EXERCISE TASK> Reproduce the listing exactly and skip over any pictures.

GIVEN MATERIAL>
::::
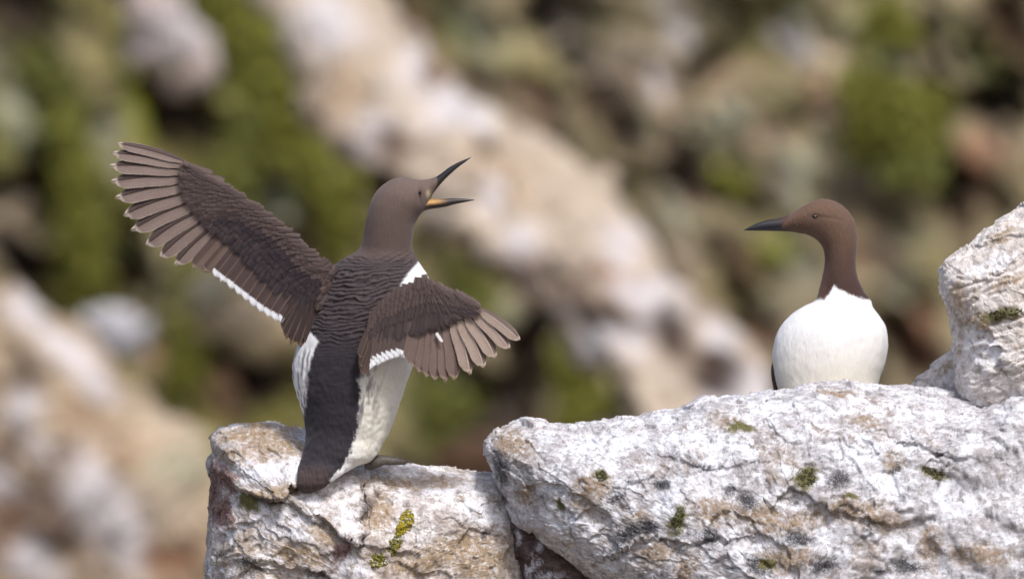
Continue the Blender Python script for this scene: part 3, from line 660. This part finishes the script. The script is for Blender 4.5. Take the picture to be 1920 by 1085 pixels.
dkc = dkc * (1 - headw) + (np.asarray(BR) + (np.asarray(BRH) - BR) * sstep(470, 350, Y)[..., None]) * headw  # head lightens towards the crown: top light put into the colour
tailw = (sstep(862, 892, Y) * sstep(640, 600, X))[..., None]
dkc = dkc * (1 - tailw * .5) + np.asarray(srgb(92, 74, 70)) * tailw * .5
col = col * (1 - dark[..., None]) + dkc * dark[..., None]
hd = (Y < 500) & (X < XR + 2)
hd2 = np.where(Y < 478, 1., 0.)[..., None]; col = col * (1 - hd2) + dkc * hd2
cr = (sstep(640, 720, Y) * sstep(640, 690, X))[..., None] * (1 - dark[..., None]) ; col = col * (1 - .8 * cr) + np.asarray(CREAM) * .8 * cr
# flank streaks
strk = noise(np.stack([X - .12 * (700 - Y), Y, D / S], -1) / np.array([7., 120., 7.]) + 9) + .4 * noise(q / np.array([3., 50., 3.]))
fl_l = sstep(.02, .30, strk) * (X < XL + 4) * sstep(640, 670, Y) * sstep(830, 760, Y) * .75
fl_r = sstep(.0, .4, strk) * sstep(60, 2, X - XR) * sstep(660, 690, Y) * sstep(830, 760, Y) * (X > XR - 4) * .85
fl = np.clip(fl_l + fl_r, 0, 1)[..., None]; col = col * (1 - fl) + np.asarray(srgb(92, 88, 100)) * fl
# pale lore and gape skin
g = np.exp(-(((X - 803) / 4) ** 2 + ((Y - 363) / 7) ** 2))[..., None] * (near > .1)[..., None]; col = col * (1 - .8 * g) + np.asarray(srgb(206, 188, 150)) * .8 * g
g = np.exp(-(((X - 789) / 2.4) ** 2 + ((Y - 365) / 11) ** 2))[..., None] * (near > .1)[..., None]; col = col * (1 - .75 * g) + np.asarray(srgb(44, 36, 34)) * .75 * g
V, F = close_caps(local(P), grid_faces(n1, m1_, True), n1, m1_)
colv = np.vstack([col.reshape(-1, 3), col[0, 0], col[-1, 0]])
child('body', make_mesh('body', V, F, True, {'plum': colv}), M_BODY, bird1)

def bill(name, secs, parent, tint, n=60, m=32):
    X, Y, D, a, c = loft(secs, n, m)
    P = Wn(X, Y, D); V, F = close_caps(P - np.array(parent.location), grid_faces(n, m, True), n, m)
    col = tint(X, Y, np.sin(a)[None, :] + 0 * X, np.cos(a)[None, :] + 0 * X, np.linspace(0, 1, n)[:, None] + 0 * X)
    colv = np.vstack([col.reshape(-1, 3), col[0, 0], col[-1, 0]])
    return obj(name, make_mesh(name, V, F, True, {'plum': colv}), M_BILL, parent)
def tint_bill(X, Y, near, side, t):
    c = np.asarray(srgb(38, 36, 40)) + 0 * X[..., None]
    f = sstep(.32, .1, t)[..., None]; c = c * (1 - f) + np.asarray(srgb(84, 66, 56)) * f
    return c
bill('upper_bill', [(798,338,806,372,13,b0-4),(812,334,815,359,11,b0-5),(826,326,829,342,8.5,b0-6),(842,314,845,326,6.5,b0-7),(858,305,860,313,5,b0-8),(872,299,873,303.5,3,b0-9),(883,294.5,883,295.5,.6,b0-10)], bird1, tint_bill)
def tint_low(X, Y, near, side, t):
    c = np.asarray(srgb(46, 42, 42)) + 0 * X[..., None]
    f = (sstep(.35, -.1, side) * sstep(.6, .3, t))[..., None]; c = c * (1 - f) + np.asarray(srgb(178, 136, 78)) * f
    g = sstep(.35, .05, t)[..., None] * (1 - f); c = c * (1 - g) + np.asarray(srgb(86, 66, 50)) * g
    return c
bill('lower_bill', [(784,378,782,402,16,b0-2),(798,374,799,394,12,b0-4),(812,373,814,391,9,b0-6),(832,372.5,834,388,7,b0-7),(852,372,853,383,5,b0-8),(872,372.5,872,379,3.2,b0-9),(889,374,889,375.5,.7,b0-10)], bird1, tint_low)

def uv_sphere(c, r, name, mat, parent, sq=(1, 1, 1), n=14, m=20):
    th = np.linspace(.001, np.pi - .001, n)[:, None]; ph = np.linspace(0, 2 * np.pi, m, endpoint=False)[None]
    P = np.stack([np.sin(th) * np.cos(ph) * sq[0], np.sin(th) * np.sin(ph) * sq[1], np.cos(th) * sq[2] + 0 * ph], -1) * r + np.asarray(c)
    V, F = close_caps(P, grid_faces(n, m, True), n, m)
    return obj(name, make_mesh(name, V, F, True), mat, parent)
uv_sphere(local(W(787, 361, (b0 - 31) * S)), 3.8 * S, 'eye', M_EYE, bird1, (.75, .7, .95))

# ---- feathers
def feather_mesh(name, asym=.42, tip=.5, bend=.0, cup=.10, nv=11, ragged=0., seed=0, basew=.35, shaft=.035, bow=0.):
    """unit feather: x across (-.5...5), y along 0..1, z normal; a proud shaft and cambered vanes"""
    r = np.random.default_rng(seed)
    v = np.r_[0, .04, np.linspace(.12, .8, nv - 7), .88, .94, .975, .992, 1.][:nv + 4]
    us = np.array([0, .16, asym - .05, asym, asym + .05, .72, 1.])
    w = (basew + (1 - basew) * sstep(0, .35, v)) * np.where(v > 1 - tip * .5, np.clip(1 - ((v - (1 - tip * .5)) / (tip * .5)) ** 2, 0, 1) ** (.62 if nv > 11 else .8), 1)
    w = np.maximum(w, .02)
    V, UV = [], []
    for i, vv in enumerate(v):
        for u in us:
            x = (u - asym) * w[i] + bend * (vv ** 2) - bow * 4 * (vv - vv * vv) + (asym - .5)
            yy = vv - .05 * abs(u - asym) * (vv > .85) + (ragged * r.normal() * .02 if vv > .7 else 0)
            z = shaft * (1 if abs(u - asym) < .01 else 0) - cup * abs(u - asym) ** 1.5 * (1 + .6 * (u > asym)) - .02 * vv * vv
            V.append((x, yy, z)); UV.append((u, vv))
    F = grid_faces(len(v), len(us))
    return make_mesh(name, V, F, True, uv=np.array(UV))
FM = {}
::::
WRITTEN ANSWER>
Continue the Blender Python script for this scene: part 3, from line 660. This part finishes the script. The script is for Blender 4.5. Take the picture to be 1920 by 1085 pixels.
dkc = dkc * (1 - headw) + (np.asarray(BR) + (np.asarray(BRH) - BR) * sstep(470, 350, Y)[..., None]) * headw  # head lightens towards the crown: top light put into the colour
tailw = (sstep(862, 892, Y) * sstep(640, 600, X))[..., None]
dkc = dkc * (1 - tailw * .5) + np.asarray(srgb(92, 74, 70)) * tailw * .5
col = col * (1 - dark[..., None]) + dkc * dark[..., None]
hd = (Y < 500) & (X < XR + 2)
hd2 = np.where(Y < 478, 1., 0.)[..., None]; col = col * (1 - hd2) + dkc * hd2
cr = (sstep(640, 720, Y) * sstep(640, 690, X))[..., None] * (1 - dark[..., None]) ; col = col * (1 - .8 * cr) + np.asarray(CREAM) * .8 * cr
# flank streaks
strk = noise(np.stack([X - .12 * (700 - Y), Y, D / S], -1) / np.array([7., 120., 7.]) + 9) + .4 * noise(q / np.array([3., 50., 3.]))
fl_l = sstep(.02, .30, strk) * (X < XL + 4) * sstep(640, 670, Y) * sstep(830, 760, Y) * .75
fl_r = sstep(.0, .4, strk) * sstep(60, 2, X - XR) * sstep(660, 690, Y) * sstep(830, 760, Y) * (X > XR - 4) * .85
fl = np.clip(fl_l + fl_r, 0, 1)[..., None]; col = col * (1 - fl) + np.asarray(srgb(92, 88, 100)) * fl
# pale lore and gape skin
g = np.exp(-(((X - 803) / 4) ** 2 + ((Y - 363) / 7) ** 2))[..., None] * (near > .1)[..., None]; col = col * (1 - .8 * g) + np.asarray(srgb(206, 188, 150)) * .8 * g
g = np.exp(-(((X - 789) / 2.4) ** 2 + ((Y - 365) / 11) ** 2))[..., None] * (near > .1)[..., None]; col = col * (1 - .75 * g) + np.asarray(srgb(44, 36, 34)) * .75 * g
V, F = close_caps(local(P), grid_faces(n1, m1_, True), n1, m1_)
colv = np.vstack([col.reshape(-1, 3), col[0, 0], col[-1, 0]])
child('body', make_mesh('body', V, F, True, {'plum': colv}), M_BODY, bird1)

def bill(name, secs, parent, tint, n=60, m=32):
    X, Y, D, a, c = loft(secs, n, m)
    P = Wn(X, Y, D); V, F = close_caps(P - np.array(parent.location), grid_faces(n, m, True), n, m)
    col = tint(X, Y, np.sin(a)[None, :] + 0 * X, np.cos(a)[None, :] + 0 * X, np.linspace(0, 1, n)[:, None] + 0 * X)
    colv = np.vstack([col.reshape(-1, 3), col[0, 0], col[-1, 0]])
    return obj(name, make_mesh(name, V, F, True, {'plum': colv}), M_BILL, parent)
def tint_bill(X, Y, near, side, t):
    c = np.asarray(srgb(38, 36, 40)) + 0 * X[..., None]
    f = sstep(.32, .1, t)[..., None]; c = c * (1 - f) + np.asarray(srgb(84, 66, 56)) * f
    return c
bill('upper_bill', [(798,338,806,372,13,b0-4),(812,334,815,359,11,b0-5),(826,326,829,342,8.5,b0-6),(842,314,845,326,6.5,b0-7),(858,305,860,313,5,b0-8),(872,299,873,303.5,3,b0-9),(883,294.5,883,295.5,.6,b0-10)], bird1, tint_bill)
def tint_low(X, Y, near, side, t):
    c = np.asarray(srgb(46, 42, 42)) + 0 * X[..., None]
    f = (sstep(.35, -.1, side) * sstep(.6, .3, t))[..., None]; c = c * (1 - f) + np.asarray(srgb(178, 136, 78)) * f
    g = sstep(.35, .05, t)[..., None] * (1 - f); c = c * (1 - g) + np.asarray(srgb(86, 66, 50)) * g
    return c
bill('lower_bill', [(784,378,782,402,16,b0-2),(798,374,799,394,12,b0-4),(812,373,814,391,9,b0-6),(832,372.5,834,388,7,b0-7),(852,372,853,383,5,b0-8),(872,372.5,872,379,3.2,b0-9),(889,374,889,375.5,.7,b0-10)], bird1, tint_low)

def uv_sphere(c, r, name, mat, parent, sq=(1, 1, 1), n=14, m=20):
    th = np.linspace(.001, np.pi - .001, n)[:, None]; ph = np.linspace(0, 2 * np.pi, m, endpoint=False)[None]
    P = np.stack([np.sin(th) * np.cos(ph) * sq[0], np.sin(th) * np.sin(ph) * sq[1], np.cos(th) * sq[2] + 0 * ph], -1) * r + np.asarray(c)
    V, F = close_caps(P, grid_faces(n, m, True), n, m)
    return obj(name, make_mesh(name, V, F, True), mat, parent)
uv_sphere(local(W(787, 361, (b0 - 31) * S)), 3.8 * S, 'eye', M_EYE, bird1, (.75, .7, .95))

# ---- feathers
def feather_mesh(name, asym=.42, tip=.5, bend=.0, cup=.10, nv=11, ragged=0., seed=0, basew=.35, shaft=.035, bow=0.):
    """unit feather: x across (-.5...5), y along 0..1, z normal; a proud shaft and cambered vanes"""
    r = np.random.default_rng(seed)
    v = np.r_[0, .04, np.linspace(.12, .8, nv - 7), .88, .94, .975, .992, 1.][:nv + 4]
    us = np.array([0, .16, asym - .05, asym, asym + .05, .72, 1.])
    w = (basew + (1 - basew) * sstep(0, .35, v)) * np.where(v > 1 - tip * .5, np.clip(1 - ((v - (1 - tip * .5)) / (tip * .5)) ** 2, 0, 1) ** (.62 if nv > 11 else .8), 1)
    w = np.maximum(w, .02)
    V, UV = [], []
    for i, vv in enumerate(v):
        for u in us:
            x = (u - asym) * w[i] + bend * (vv ** 2) - bow * 4 * (vv - vv * vv) + (asym - .5)
            yy = vv - .05 * abs(u - asym) * (vv > .85) + (ragged * r.normal() * .02 if vv > .7 else 0)
            z = shaft * (1 if abs(u - asym) < .01 else 0) - cup * abs(u - asym) ** 1.5 * (1 + .6 * (u > asym)) - .02 * vv * vv
            V.append((x, yy, z)); UV.append((u, vv))
    F = grid_faces(len(v), len(us))
    return make_mesh(name, V, F, True, uv=np.array(UV))
FM = {}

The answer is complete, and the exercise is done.